In 2010, then-G.I.-education-guy Matthew Ladner wrote that Arizona schools have ""an almost 1-to-1 teacher to bureaucrat ratio." It was an astoundingly absurd claim. To get there, Ladner had to lump together every school district employee who is not a teacher under the label, "bureaucrat." That would make bus drivers bureaucrats. Likewise cafeteria workers and custodians and everyone else who earns a salary by doing something other than directly teaching students.
Ladner was a frequent commenter on Blog for Arizona, so we knew each other. I wrote him a polite email about his "1-to-1 teacher to bureaucrat ratio" assertion which asked, basically, "Are you serious?" His response was, basically, "You bet I'm serious."
I wrote a number of posts pointing out the absurdity of Ladner's assertion, but he stuck by it, sending me a series of emails which read like zen koans written by Homer Simpson. Meanwhile, G.I. President and CEO Darcy Olsen thought his idea was so clever, she used it in interviews on the John C. Scott radio show and KUAT's Arizona Illustrated when it was Bill Buckmaster's program. Olsen said to Buckmaster:
"In the K-12 system there are just a little bit over 100,000 employees. Bill, only half of those are teachers. So you basically have one bureaucrat or official or administrator per teacher, and that's the wrong ratio. And that's one of the reasons our students are struggling so much to keep up with students in other states."
Olsen had a whopper twofer going on in that statement. Not only did she call every non-teaching employee a bureaucrat, but she claimed that's why Arizona students are behind students in other states. In fact, the ratio of teachers to non-teachers is a reasonably constant one-to-one in school districts across the country. Olsen's assertion was doubly deceitful, gratuitous "Arizona-government-school" bashing at its finest.
The Institute has a written guarantee which says if any of the facts it presents are proven to be inaccurate, it will note the error on its website and on the publication which included the error.
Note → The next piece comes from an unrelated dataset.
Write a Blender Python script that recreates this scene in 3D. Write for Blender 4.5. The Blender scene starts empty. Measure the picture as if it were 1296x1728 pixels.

So I wrote G.I. a letter explaining why the "bus drivers are bureaucrats" assertion is false and asked for a correction. I received a reply from Starlee Rhoades who was G.I.'s Communications Director at the time, saying the Institute was standing by the assertion.
"We believe the term bureaucrat accurately describes many of the employees in question and is a fair use of the term."
Rhoades' sentence is almost as duplicitous as Ladner's original assertion. She said "bureaucrat" describes "many of the employees." Not most. Not all. Many, which is as specific as saying it describes "a lot of the employees." Could be 20 percent. Could be 30 percent. She wasn't saying. I asked her to clarify what she meant by "many." I didn't receive a response.
At the Goldwater Institute's request, I dutifully corrected two errors in my earlier post, one of which was G.I.'s fault, not mine, because I try my best to be factually accurate. I also strive to avoid using clever half truths to make my point. It looks like the Goldwater Institute, with its multi million dollar yearly budget and all those six-figure-salaried employees, doesn't hold itself to anywhere near the same standard.